Discipline: Physical

(1) The discreet magician is one who sees to the readiness of his lowest vehicle to carry the fire wherewith he works, and this he accomplishes through discipline and strict purity.

(2) If occult students disciplined the life more wisely, if they studied the food problem more carefully, if they took the needed hours of sleep with more determination, and if they worked with cautious slowness, and not so much from impulse, (no matter how high the aspiration) greater results would be seen, and the Great Ones would have more efficient helpers in the work of serving the world.

(3) Drastic physical disciplines are often attempted today by well-intentioned aspirants; they practise celibacy, strict vegetarianism, relaxation exercises, and many kinds of physical exercises, in the hope of bringing the body under control. These forms of discipline would be very good for the undeveloped and the lowest type of human being, but they are not the methods which should be employed by the average man or the practising aspirant. Concentration upon the physical body only serves to enhance its potency, and to feed its appetites and bring to the surface of consciousness that which should be securely secluded below the threshold of consciousness. The true aspirant should be occupied with emotional, not physical, control and with the effort to focus himself upon the mental plane, prior to achieving a stabilised contact with the soul.

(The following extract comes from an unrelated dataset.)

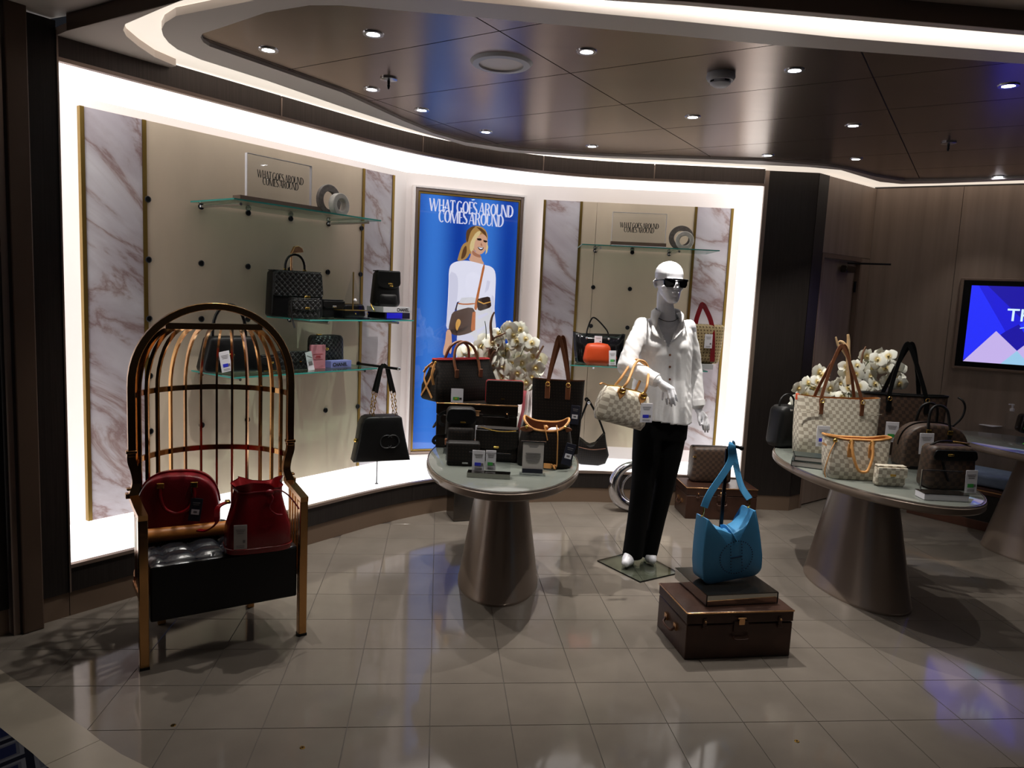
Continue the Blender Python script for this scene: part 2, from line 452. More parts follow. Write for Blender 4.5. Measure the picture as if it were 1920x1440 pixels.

(4) The rule as given to applicants consequently concerns their ability to accept and adhere to a self-imposed discipline. Through the means of that discipline, the control of the physical and astral natures are demonstrated by the applicant to himself, and the effect of the discipline is to reveal to him certain inevitable and basic weaknesses, such as control of the animal nature, the powerful imposition of desire, a sense of superiority, of pride and of separativeness. His ability to sustain the discipline, and his appreciation of himself for so doing, plus a sense of superiority to those who are not so disciplined, are all indicative of essential weaknesses. His fanaticism, latent or expressed, emerges in his consciousness with clarity, and – when he is sincere – he is conscious of having brought about a measure of physical purity; but at the same time, he is left with the awareness that he may be starting with the outer and the obvious, when he should be beginning with the inner, and with that which is not so easily contacted or expressed. This a great and most important lesson.

It is also an interesting illustration of the technique of the Masters, whereby They permit a fallacy to remain uncorrected (because it is originated by the disciple himself and must be dissipated by him also), and the use of language which conveys a wrong impression. By so doing, the user of the language discovers eventually his erroneous approach to the truth.

The true disciple does not need vegetarianism or any of the physical disciplines, for the reason that none of the fleshly appetites have any control over him. His problem lies elsewhere, and it is a waste of his time and energy to keep his eye focussed on “doing the right things physically”, because he does them automatically, and his spiritual habits offset all the lower physical tendencies; automatically these developed habits enable him to surmount the appeal of those desires which work out in the fulfilment of lower desire. No one is accepted into the circle of the Ashram (which is the technical name given to the status of those who are on the eve of initiation, or who are being prepared for initiation) whose physical appetites are in any danger of controlling him. This is a statement of fact. This applies particularly and specifically to those preparing for the first initiation.

(5) Some very sincere devotees and promising applicants, are so preoccupied with form and its disciplining, that they have no real time to give to soul expansion. They are so interested in their reactions to their self-imposed discipline, or to their capacity to conform, or their failure to accept discipline, that the spiritual truths – seeking entrance into their hearts – fail to make such an entrance. Temperance in all things, the wise use of all sustaining forms, and self-forgetfulness, are the hallmark of the disciple, but not of the beginner. Many disciples today, who should be functioning in the Hall of Wisdom, are still fanatically working in the Hall of Knowledge, and are still so earnest over the physical disciplines, that the disciplines of the soul are ignored. I would ask you to reflect on this.

Let me repeat: the physical disciplines are of value in the beginning stage, and impart a sense of proportion and an awareness of defects and of limitations. These have their place in time and space, and that is all. Once the world of the soul is entered, the disciple uses all forms wisely, with understanding of their purpose, and with freedom from excess; he is not preoccupied with them or fundamentally interested in them. His eyes are off himself and are fixed on the world of true values. He has no sense of self-interest, because a group awareness is rapidly superseding his individual consciousness.